Cut Tongue Heart Speak with Natalie Diaz and Tania Willard
In partnership with Endangered Language Alliance
Thursday, May 3, 2018
6 - 7:30 PM
Please RSVP to projectspace@efanyc.org.
Language revitalization and reclamation is central to the practices of a generation of Native Artists moving between urban and rural communities. Artist Tania Willard and poet Natalie Diaz will have a public discussion about the motivation and struggles behind learning to speak Secwepémcstin (Secwépemculecw/Interior Salish, British Columbia, Canada) and Mojave (Arizona, USA) respectively—learning the languages of their parents as a second language and as a subject that informs their different disciplines. The discussion will focus on the value of inherent meaning, and knowledge contained in distinct languages. Presented in partnership with Endangered Languages Alliance (Brooklyn), an organization providing opportunities for education and outreach around the preservation of the estimated 800 languages spoken in New York.
PARTICIPANTS
Tania Willard is from the Secwépemc Nation, Interior British Columbia. She works within the shifting ideas of contemporary and traditional as it relates to Indigenous cultural arts and production. Her curatorial projects include Beat Nation: Art Hip Hop and Aboriginal Culture, The Vancouver Art Gallery with Kathleen Ritter, Unceded Territories: Lawrence Paul Yuxweluptun at the Museum of Anthropology with Karen Duffek, Nanitch: Historical BC photography, and Landmarks2017/Repéres2017. Her art practice centres around BUSH gallery, a site of land-based experimental and conceptual Indigenous art futurity.

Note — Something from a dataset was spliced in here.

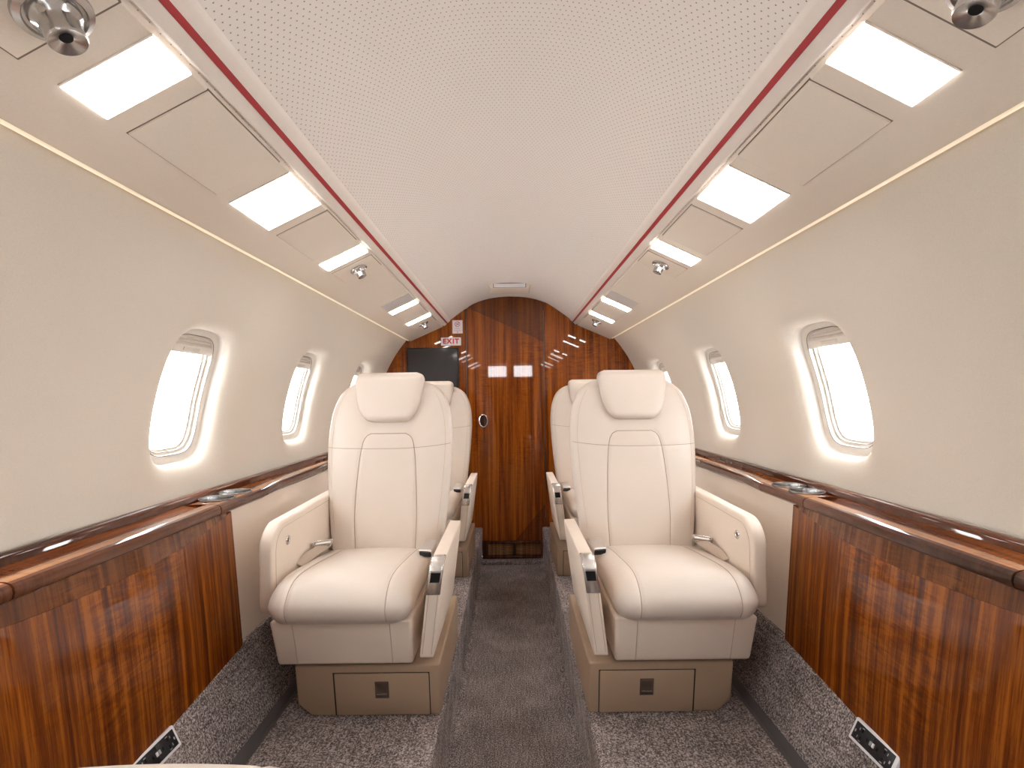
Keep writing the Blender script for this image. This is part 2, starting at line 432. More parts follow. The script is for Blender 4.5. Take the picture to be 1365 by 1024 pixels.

Natalie Diaz was born and raised in the Fort Mojave Indian Village in Needles, California, on the banks of the Colorado River. She is Mojave and an enrolled member of the Gila River Indian Tribe. Her first poetry collection, When My Brother Was an Aztec, was published by Copper Canyon Press in 2012. She is a Lannan Literary Fellow and a Native Arts Council Foundation Artist Fellow. She was awarded a Bread Loaf Fellowship, the Holmes National Poetry Prize, a Hodder Fellowship, and a PEN/Civitella Ranieri Foundation Residency, as well as being awarded a US Artists Ford Fellowship. Diaz teaches at the Arizona State University Creative Writing MFA program. She splits her time between the east coast and Mohave Valley, Arizona, where she works to revitalize the Mojave language.
COMMUNITY PARTNER
The Endangered Language Alliance (ELA) is an independent non-profit based in New York City and the only organization in the world focused on the immense linguistic diversity of urban areas. Many of the New York area’s estimated 800 languages are highly endangered; for many, New York is a major center. ELA documents and describes underdescribed and endangered languages, educating a larger public and collaborating with communities.
This event takes place in conjunction with #callresponse (March 23 - May 5, 2018).